Видеодневник инноваций
Подлодки Корабли Карта присутствия ВМФ Рейтинг ВМФ России и США Военная ипотека условия
Баннер
Импортозамещение при производстве БПЛА

"Эникс" импортозаместил
"начинку"
беспилотников

Поиск на сайте

Ванкарэм Желтовский. ПАР НА МАРКЕ (Сын об отце). Часть 9.

Ванкарэм Желтовский. ПАР НА МАРКЕ (Сын об отце). Часть 9.

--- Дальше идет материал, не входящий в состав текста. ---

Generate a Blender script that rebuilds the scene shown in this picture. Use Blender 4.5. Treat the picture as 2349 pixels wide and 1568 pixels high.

Достав из-под ребенка что-то непонятно черное и мокрое, мать выжала из этой штуки накопившуюся жидкость, расправила и снова подложила под тельце ребенка.
Оказалось, что это заранее приготовленная и вычесанная оленья шерсть, заменяющая и пеленку, и вату.
Когда девочка родилась ее выкупали в снегу, а затем поместили в этот комбинезончик, в котором она обречена находиться до того, как не начнет ходить, и мать сошьет ей комбинезон большего размера.
Очень сожалею, что мне не удалось выяснить, как умерла старуха Новатькиргина: естественной смертью или по старому обычаю.
Новатькиргин, рассказывая о смерти жены, смеялся. Он говорил примерно так: - хорошо умерла. Много удовольствия получила на пароходе, вернулась в ярангу и умерла. Это хорошо.
Крайне нуждаясь в отдыхе, я покинул гостеприимного Новатькиргина и с разрешения Иттоургена направился в его ярангу, где разжег айяк, и как только стало тепло, лег и сразу уснул.
Проснулся я от чьего-то прикосновения. Это была жена Иттоургена, совавшая мне какую-то посудину и говорившая что-то совершенно непонятное.
Рассердившись, я прогнал ее, и больше никто меня не беспокоил.
Выспавшись, я увидел Иттоургна, по-видимому, только что забравшегося в полог. Лицо его выражало высшую степень довольствия, а в холодной части яранги слышался плачь его жены.
Выяснилось, что пока Иттоурген был занят разговорами с Новатькиргином, его жена уединилась с младшим сыном Новатькиргина. За это он ее не пускал в теплый полог.
Когда он милостиво разрешил ей войти в полог, и из под откинутой шкуры, прикрывающей вход, показалась вползающая на четвереньках супруга Иттоургена, я ужаснулся.
Лохматая, грязная, со свисающими через широкий ворот одежды тощими грудями, с измазанным и мокрым от слез татуированным лицом, она была похожа на кого угодно, только не на человека, не на женщину....
— Что ж ты плачешь? Ты же получила удовольствие? - так встретил ее улыбающийся муж.
Считая, что мне пора двигаться дальше, на «Лейтенант Шмидт», я попросил, чтобы Иттоурген отвез меня на мыс Певек и стал одеваться.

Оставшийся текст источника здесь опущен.